**Directive**
Please give back word for word the lines below, from the first one through the one with "struct(stp.build('trim_7', 'wall_grey'), 'stepped".

**Data provided**
————————

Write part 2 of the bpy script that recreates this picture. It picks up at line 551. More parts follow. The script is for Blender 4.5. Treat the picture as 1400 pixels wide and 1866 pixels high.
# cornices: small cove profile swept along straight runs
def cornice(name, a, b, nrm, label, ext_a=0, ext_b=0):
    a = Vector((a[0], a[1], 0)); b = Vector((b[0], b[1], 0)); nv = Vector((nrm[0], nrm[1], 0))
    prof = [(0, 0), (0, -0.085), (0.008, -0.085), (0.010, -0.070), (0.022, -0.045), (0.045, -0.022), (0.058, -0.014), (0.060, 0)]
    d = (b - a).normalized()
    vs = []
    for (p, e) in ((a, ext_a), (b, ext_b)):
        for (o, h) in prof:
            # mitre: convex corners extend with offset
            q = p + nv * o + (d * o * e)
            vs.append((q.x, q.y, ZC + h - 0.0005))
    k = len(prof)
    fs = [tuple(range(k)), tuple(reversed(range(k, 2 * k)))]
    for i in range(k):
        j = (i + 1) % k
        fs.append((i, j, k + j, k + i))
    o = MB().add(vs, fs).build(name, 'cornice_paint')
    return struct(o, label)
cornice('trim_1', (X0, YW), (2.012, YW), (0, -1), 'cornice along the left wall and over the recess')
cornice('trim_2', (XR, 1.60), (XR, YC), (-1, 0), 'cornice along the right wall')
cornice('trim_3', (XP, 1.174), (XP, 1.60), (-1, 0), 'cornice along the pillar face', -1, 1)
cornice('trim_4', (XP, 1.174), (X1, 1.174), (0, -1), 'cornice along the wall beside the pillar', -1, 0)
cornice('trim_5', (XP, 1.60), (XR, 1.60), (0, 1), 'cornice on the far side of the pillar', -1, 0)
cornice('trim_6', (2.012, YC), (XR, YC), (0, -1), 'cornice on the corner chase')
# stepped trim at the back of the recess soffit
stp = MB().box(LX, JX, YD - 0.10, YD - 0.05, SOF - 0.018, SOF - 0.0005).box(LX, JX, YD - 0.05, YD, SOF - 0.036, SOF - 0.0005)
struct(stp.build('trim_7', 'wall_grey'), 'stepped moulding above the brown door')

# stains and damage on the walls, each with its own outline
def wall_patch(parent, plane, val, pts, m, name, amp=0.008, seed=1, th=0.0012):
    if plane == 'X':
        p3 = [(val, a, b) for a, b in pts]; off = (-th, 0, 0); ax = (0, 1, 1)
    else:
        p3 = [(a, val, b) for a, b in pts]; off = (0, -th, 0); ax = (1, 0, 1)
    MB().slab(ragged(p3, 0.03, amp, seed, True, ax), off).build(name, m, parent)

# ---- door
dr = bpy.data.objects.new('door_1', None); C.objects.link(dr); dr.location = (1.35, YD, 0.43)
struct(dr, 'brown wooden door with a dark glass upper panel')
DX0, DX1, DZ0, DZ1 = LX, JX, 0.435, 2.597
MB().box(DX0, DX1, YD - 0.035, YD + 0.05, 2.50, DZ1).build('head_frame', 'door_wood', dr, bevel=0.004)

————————

**Response to the exercise**
Write part 2 of the bpy script that recreates this picture. It picks up at line 551. More parts follow. The script is for Blender 4.5. Treat the picture as 1400 pixels wide and 1866 pixels high.
# cornices: small cove profile swept along straight runs
def cornice(name, a, b, nrm, label, ext_a=0, ext_b=0):
    a = Vector((a[0], a[1], 0)); b = Vector((b[0], b[1], 0)); nv = Vector((nrm[0], nrm[1], 0))
    prof = [(0, 0), (0, -0.085), (0.008, -0.085), (0.010, -0.070), (0.022, -0.045), (0.045, -0.022), (0.058, -0.014), (0.060, 0)]
    d = (b - a).normalized()
    vs = []
    for (p, e) in ((a, ext_a), (b, ext_b)):
        for (o, h) in prof:
            # mitre: convex corners extend with offset
            q = p + nv * o + (d * o * e)
            vs.append((q.x, q.y, ZC + h - 0.0005))
    k = len(prof)
    fs = [tuple(range(k)), tuple(reversed(range(k, 2 * k)))]
    for i in range(k):
        j = (i + 1) % k
        fs.append((i, j, k + j, k + i))
    o = MB().add(vs, fs).build(name, 'cornice_paint')
    return struct(o, label)
cornice('trim_1', (X0, YW), (2.012, YW), (0, -1), 'cornice along the left wall and over the recess')
cornice('trim_2', (XR, 1.60), (XR, YC), (-1, 0), 'cornice along the right wall')
cornice('trim_3', (XP, 1.174), (XP, 1.60), (-1, 0), 'cornice along the pillar face', -1, 1)
cornice('trim_4', (XP, 1.174), (X1, 1.174), (0, -1), 'cornice along the wall beside the pillar', -1, 0)
cornice('trim_5', (XP, 1.60), (XR, 1.60), (0, 1), 'cornice on the far side of the pillar', -1, 0)
cornice('trim_6', (2.012, YC), (XR, YC), (0, -1), 'cornice on the corner chase')
# stepped trim at the back of the recess soffit
stp = MB().box(LX, JX, YD - 0.10, YD - 0.05, SOF - 0.018, SOF - 0.0005).box(LX, JX, YD - 0.05, YD, SOF - 0.036, SOF - 0.0005)
struct(stp.build('trim_7', 'wall_grey'), 'stepped moulding above the brown door')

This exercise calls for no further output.